Any artist will tell you that the biggest motivation is having a spouse/partner who supports and appreciates what you do because talent is innate and even if everything is stripped from you, it will always remain intact and true! An artist and his trade are inseparable.

Mombasa is diverse city do you feel that tribalism present in Mombasa?

Tribalism is rampant everywhere and Mombasa is not an exception especially because we are ardent political debaters and the issue of tribe is wont to rise in our conversations.

In its diversity, Mombasa is still rising from the ashes of marginalization and the only thing that suppresses tribalism talk is the commodious ethno-lingual culture which tends to be very welcoming, and the youth of today are using it to combat this tribal vice.

Tell us something personal about you people may be surprised to know?

Haha, this is hard.
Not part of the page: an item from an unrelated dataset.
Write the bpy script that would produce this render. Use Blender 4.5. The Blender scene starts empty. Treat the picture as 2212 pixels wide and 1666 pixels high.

Ummmm, I don’t know, I guess it is classified info, ‘for her eyes/ears only’ and I may have to literally shoot you if I tell you. (Copied from a movie I watched kitambo). But yenyewe I don’t think I have anything surprising enough to make your heart skip a beat, am simple like that!

Parting shot
My parting shot is to all artists (writers, bloggers, photographers, poets, et al) in Mombasa. We are faced with a crisis of putting across the right message to our audience. We have to work together to create credible, fascinating and entertaining content that is appropriate for all audiences and age groups.

Jamila is doing a great job uniting artists in Mombasa and we can use this to create more awareness and appreciation for our content. Let us stop this ‘art drain’ where artists from the Coast have to relocate to places like Nairobi to be appreciated. Ni hayo tu kwa sasa!